Kaybeden olmaktan mazoistçe bir zevk mi alıyoruz? Hayır.
Eğitimli, meslek sahibi kişiler olarak mavi yakalı işçi sınıfına ait bireyler miyiz? Hayır.
Toprak eken, hamur açan, traktör süren, hasat mevsimini bekleyen köylüler miyiz? Hayır.
Ailesinden miras kalmış, işe, paraya ihtiyacı olmayan azınlığa mı dahiliz? Hayır.
İktidar gücünden yana olsak kariyerimiz, paramız, konforumuz yerinde olmaz mı? Olur.
İktidara destek veren halkımızın yarısı bize de destek vermez mi? Verir.
Seçim sonuçlarına göre iktidarı iktidar yapan eğitimsiz, yoksul kitlenin yanında yerimizi almış olur muyuz? Oluruz.
Sahillere sıkışan chp ile dar bölgede top çevirmekten kurtulup, Türkiye geneline yayılma şansını yakalar mıyız? Yakalarız.
Sürekli yenilmişlik duygusuyla ezilmekten kurtulur muyuz? Kurtuluruz.
Hüzün, tasa, kaygı, gelecek endişesi biter mi? Biter.
Çocuklarımızı nasıl okutacağız derdi sona erer mi ? Erer.
Kim için , neden mücadele ediyoruz sorularının sonu gelir mi ? Gelir.

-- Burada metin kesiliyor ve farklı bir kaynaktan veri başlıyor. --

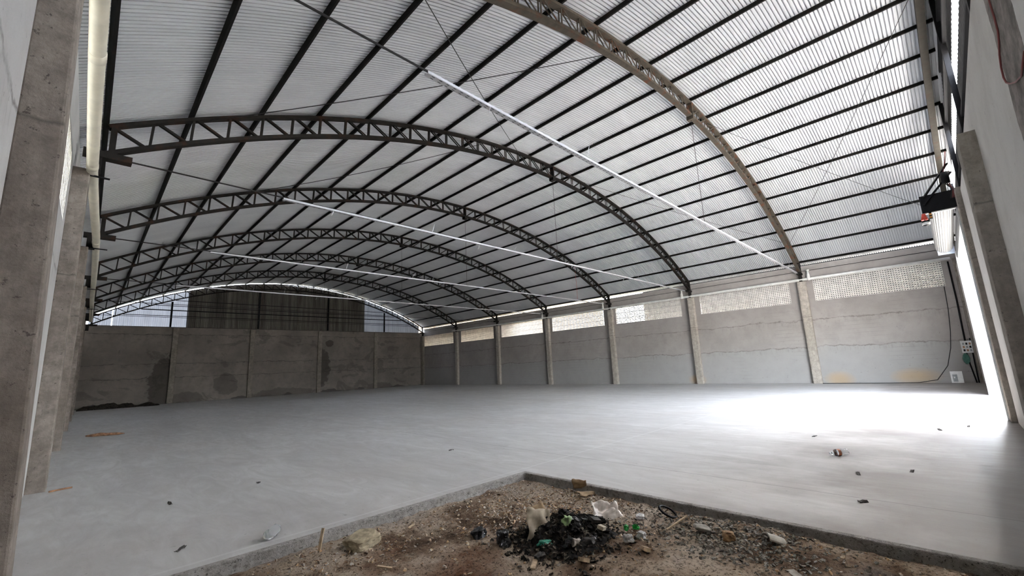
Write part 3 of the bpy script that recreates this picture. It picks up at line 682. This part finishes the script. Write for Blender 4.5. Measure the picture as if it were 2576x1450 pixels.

O halde biz neden muhalifiz?
Çünkü başka türlüsünü bilmiyoruz. Bize adaleti öğretmişler. Hep adaletten, haktan yana olmayı. İnsan hakları, çocuk hakları, kadın hakları, hayvan hakları. Kendimizi hiçe sayma pahasına güçten, kuvvetten yana değil , doğrudan yana olmayı. Bize kendimizden önce kandırılanları, zayıfları, ezilenleri korumayı öğretmişler.
Bizim koruduklarımız şimdi bize “siz de kimsiniz, siz önce kendinizi kurtarın” diyorlar, bizi aptallıkla suçluyorlar. Biz yine de aptallığı sürdürüyoruz. Çünkü bizim okuduğumuz masallarda kurnaz tilkiler kendi kazdıkları kuyulara kendileri düşüyorlar masalın sonunda, tilkilere kananlar pişmanlıktan gözyaşı döküyorlar. Bizim izlediğimiz filmlerde iyi insanlar kahraman ilan ediliyorlar filmin sonunda. Kötülük, fettanlık cezasız kalmıyor. Film kahramanları mı değişti şimdi , masalları yazanlar mı değişti?
Ne iyi ki, ya da ne fena ki bizim değişemeyeceğimizi biliyorum. Kimliğimiz öyle şekilenmiş ki; “senin iyiliğine, fedakarlığına mı kaldık” diye bizi itekleyenlere bile iyilik yapmaya çalışıyoruz. Bize ahmak gözüyle bakmalarına aldırmadan. 23 Nisan’da “Twitter’ı biliyorum ama kullanmıyorum” diyen küçücük bir çocuğun özgür iradesini gaspetmelerine üzülüyoruz. O çocuğu başbakan alkışlarken, annesi ve babası çocuğuyla gurur duyarken , biz dizimizi dövüyoruz. Biz ne kadar çok çocuğa özgürlük aşılarsak , o kadar insanlığa hizmet ederiz anlayışıyla küreklere asılıyoruz gemiciklerin yanına gemiler eklenirken. Bilmiyorum değiyor mu bunca gayret , her eylemde onca yaralanan, öldürülen, hapislere atılan insanların çektiği eziyete değiyor mu?
Hep kaybeden olma gerçeğini değiştirmek gerek. Kaybetmek üzerine güzelleme yapmaktan, umudu cilalamaktan , ütopyalarımıza sarsılmaz inancımızı bilemekten öte yeni bir yol bulmamız lazım.
Biz bize konuşup, birbirimizi onaylamak dışında bir yol, uğruna mücadele ettiklerimiz birgün bizi anlayacak beklentisinin dışında bir yol, özgürlük anlayışımızın, evrensel bakışımızın , bilgi birikimimizin çoğunluk tarafından boğazlanmayacağı, ömürlerimizi feda etmeyeceğimiz, bizim de hak ettiğimiz gibi yaşayabileceğimiz bir yol, bütün parametrelerimize birbirimizle kavga etmeden yeni ayarlar vereceğimiz bir yol, gün geçtikçe daha çok yalnızlaşmamak için yeni bir yol bulmamız gerekiyor.
Muhalefetimizi kazanmak üzerine kurmalıyız. İsyanımız bize hep kaybettirmemeli. Ölmeden önce kazanmayı hedeflemeliyiz. Gelecek nesillerden önce kendi neslimizi kurtarmak için bir yol bulmalıyız.